Responses to "The Spirit and the Church" by Miroslav Volf and Maurice Lee - Pinnock

Clark Pinnock

The Conrad Grebel Review 18, no. 3 (Fall 2000)

Clark Pinnock is professor of Systematic Theology at McMaster Divinity College, Hamilton, Ontario.

Miroslav Volf's voice has become part of today's theological conversation, and we are all enriched. The theme of his paper is summarized in the sentence: "In the power of the Spirit which rested upon Jesus, as he announced and inaugurated the reign of God and which the resurrected and exalted Christ poured out on his followers so that they can continue his mission in the world, churches live as catholic communities of equal persons who give allegiance to Jesus Christ and seek to embody divine love. As such communities, churches image in a broken way, the Trinitarian life of God." Volf offers us here a thrilling vision for holistic mission in the power of God.

I too have appreciated Heribert Mühlen, a German Roman Catholic charismatic theologian whom Wolf mentions. He contends that the church is a continuation of the anointing of the Spirit, reminding us of John 20:21: "As the Father sent me, so send I you." Just as the Father sent him in the power of the Spirit, so Jesus sends us in the power of the Spirit. Hendrikus Berkhof also catches this truth when he says that the first act of the risen Lord was to pour the Spirit out. Jesus did not lead a seminar about how the church should be structured but he poured the Spirit out instead. He wanted his disciples to receive Spirit-baptism so that he could be present in a new way through them.1

I also appreciated the way Volf speaks about the Spirit outside of the church. "Anointed by the Spirit, the church is sent to go where the Spirit is always already to be found, preparing the way for the coming of the reign of God." I love the idea that the Spirit is already in the world, preparing the way for the word about Jesus to be brought through evangelization. This is a helpful way of handling issues of pluralism and exclusivity– it upholds the particularity of the Jesus event within the cosmic presence of the Spirit which is preparing the world to receive him. As Pope John Paul II has emphasized in many speeches and documents, we can respect the work of the Spirit of truth in the religions of non-Christians.2

Volf's paper prompts me to address the issue of practice. He gives us a wonderful picture of the church in the power of the Spirit, but alongside that we have the realities of our experience of being actual churches. How often we forget the vision, neglect the power, and deny Christ. The taunt in Nietzsche's Thus Spake Zarathustra often applies to us: "You will have to sing better songs if I am to believe in your Redeemer." What a gap there often is between theology and experience. The apostles were uneducated and ordinary men, but they had the anointing that we desperately need. We must ask God for the Holy Spirit as Jesus invites us to: "If you then, who are evil, know how to give good gifts to your children, how much more will the heavenly Father give the Holy Spirit to those who ask him!" (Luke 11:13) How badly the church needs to ask for the Holy Spirit and his gifts: the care of bodies, ministries of healing, the hearing of prophecy and words of direction, and deliverances from the powers of darkness. We need to be open to the Holy Spirit in an unrestricted way. Volf challenges me actually to experience the Spirit which we have tasted and can taste again.

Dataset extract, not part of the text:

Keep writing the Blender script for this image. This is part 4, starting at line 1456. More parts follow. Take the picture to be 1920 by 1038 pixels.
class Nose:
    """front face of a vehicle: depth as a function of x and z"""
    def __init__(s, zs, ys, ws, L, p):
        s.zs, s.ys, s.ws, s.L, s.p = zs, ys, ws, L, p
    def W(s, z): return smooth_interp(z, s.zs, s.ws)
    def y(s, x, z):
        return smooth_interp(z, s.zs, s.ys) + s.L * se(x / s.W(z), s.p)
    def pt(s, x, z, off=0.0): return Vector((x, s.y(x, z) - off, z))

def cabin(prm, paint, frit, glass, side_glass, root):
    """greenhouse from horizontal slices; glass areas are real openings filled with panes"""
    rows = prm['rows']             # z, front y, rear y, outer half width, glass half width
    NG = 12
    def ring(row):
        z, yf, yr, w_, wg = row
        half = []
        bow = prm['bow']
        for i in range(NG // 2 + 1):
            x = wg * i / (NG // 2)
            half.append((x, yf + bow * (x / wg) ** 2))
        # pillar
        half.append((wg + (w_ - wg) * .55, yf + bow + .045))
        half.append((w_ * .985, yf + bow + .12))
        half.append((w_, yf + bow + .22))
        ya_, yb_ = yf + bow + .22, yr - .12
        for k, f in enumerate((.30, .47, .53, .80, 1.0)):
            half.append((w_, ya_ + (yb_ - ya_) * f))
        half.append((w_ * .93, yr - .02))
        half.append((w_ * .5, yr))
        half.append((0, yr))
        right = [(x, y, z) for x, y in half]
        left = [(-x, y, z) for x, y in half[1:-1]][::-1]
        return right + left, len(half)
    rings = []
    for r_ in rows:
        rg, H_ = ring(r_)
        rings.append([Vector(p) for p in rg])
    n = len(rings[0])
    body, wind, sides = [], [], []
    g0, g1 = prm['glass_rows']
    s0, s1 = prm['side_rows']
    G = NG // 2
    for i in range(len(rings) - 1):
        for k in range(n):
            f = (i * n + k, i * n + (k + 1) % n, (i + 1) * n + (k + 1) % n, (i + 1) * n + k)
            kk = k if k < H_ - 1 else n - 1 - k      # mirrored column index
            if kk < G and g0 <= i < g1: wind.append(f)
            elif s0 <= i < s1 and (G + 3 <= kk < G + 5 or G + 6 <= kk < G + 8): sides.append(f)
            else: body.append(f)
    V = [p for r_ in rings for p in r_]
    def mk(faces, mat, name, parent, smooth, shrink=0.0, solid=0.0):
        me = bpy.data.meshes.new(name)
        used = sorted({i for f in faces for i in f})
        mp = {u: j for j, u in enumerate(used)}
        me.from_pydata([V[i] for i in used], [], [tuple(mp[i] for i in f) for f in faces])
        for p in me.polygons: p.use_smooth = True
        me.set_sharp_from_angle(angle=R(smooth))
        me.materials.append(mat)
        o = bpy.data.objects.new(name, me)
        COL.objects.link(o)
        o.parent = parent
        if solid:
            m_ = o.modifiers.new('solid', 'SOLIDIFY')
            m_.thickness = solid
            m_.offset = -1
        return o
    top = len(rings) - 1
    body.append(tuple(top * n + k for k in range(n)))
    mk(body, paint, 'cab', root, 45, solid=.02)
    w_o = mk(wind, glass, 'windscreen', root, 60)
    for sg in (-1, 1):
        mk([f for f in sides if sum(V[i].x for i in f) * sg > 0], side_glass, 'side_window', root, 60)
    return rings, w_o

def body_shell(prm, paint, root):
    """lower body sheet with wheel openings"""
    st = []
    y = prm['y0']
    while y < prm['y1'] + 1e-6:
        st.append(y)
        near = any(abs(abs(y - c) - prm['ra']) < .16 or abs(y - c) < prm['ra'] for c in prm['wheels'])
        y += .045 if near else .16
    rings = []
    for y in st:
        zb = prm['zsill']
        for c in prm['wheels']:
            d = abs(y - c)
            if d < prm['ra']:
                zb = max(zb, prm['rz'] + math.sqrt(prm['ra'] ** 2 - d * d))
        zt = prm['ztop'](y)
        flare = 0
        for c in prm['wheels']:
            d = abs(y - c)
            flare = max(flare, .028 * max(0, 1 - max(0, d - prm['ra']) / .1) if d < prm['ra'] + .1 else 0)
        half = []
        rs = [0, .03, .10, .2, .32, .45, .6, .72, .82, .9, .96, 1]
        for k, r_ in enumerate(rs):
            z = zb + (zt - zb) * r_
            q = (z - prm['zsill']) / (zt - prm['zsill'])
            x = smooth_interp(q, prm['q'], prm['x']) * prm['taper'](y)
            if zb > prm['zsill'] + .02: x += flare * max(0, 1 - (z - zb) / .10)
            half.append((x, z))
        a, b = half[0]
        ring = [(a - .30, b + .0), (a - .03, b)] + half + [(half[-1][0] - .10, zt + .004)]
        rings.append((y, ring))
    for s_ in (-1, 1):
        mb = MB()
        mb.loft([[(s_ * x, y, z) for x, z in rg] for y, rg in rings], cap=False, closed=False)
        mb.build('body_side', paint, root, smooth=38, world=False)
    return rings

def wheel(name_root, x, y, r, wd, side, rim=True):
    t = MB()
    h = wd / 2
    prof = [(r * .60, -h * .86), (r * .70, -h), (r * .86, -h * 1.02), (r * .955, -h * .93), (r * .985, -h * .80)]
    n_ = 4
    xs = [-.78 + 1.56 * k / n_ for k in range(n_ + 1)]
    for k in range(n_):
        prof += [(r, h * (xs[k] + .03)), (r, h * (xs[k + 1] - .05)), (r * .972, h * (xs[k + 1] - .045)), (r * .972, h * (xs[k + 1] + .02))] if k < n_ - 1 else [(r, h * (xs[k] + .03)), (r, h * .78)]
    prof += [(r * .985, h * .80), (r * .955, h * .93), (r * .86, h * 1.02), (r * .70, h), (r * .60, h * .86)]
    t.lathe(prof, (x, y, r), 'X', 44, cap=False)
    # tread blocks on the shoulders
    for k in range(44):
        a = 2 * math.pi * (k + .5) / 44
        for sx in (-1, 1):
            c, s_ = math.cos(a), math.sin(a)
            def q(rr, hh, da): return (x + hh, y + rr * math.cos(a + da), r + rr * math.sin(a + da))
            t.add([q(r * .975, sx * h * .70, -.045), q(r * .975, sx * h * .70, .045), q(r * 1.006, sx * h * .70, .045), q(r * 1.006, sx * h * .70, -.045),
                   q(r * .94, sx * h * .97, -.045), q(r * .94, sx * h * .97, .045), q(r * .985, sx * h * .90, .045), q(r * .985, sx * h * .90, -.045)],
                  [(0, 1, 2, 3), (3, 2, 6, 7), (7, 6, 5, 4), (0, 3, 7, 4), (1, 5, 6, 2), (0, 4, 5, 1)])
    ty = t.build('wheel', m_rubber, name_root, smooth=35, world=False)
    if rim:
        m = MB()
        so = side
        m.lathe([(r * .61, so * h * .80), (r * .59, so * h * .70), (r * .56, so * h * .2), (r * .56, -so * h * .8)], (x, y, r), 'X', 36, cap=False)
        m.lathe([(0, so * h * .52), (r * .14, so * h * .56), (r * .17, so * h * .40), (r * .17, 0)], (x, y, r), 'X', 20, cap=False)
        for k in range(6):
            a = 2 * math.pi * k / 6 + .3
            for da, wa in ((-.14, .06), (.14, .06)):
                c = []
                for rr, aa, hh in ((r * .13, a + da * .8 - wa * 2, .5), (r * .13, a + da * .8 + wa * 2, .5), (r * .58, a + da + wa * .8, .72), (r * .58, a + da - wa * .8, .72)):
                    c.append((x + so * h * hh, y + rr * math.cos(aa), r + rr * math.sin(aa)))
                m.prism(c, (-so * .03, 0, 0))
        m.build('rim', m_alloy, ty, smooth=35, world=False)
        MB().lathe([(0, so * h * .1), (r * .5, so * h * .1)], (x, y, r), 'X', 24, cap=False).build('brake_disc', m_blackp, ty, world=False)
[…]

Jurgen Moltmann has this word about how the church can appropriate the power of the Spirit: "The essential impediment to the charismatic experience of our potentialities for living is to be found in our passive sins, not our active ones. For the hindrance is not our despairing attempt to be ourselves but our despairing attempt not to be ourselves, so that out of fear of life and fear of death we fall short of what our own lives could be. The charismata of the Spirit are present wherever faith in God drives out these fears of life and wherever the hope of resurrection overcomes the fear of death."3 I believe that Volf in the sub-text of his paper challenges us to see this appropriation happen in our congregations. Come Creator Spirit.

Notes

1 Hendrikus Berkhof, The Doctrine of the Holy Spirit (Atlanta: John Knox Press, 1964), ch. 2.
2 on papal teaching after Vatican 11, see Francis A. Sullivan, Salvation Outside the Church. Tracing the History of the Catholic Response (New York: Paulist Press, 1992), ch 11.
3 Jürgen Moltmann, The Spirit of Life: A Universal Affirmation (Minneapolis: Fortress Press, 1992),188.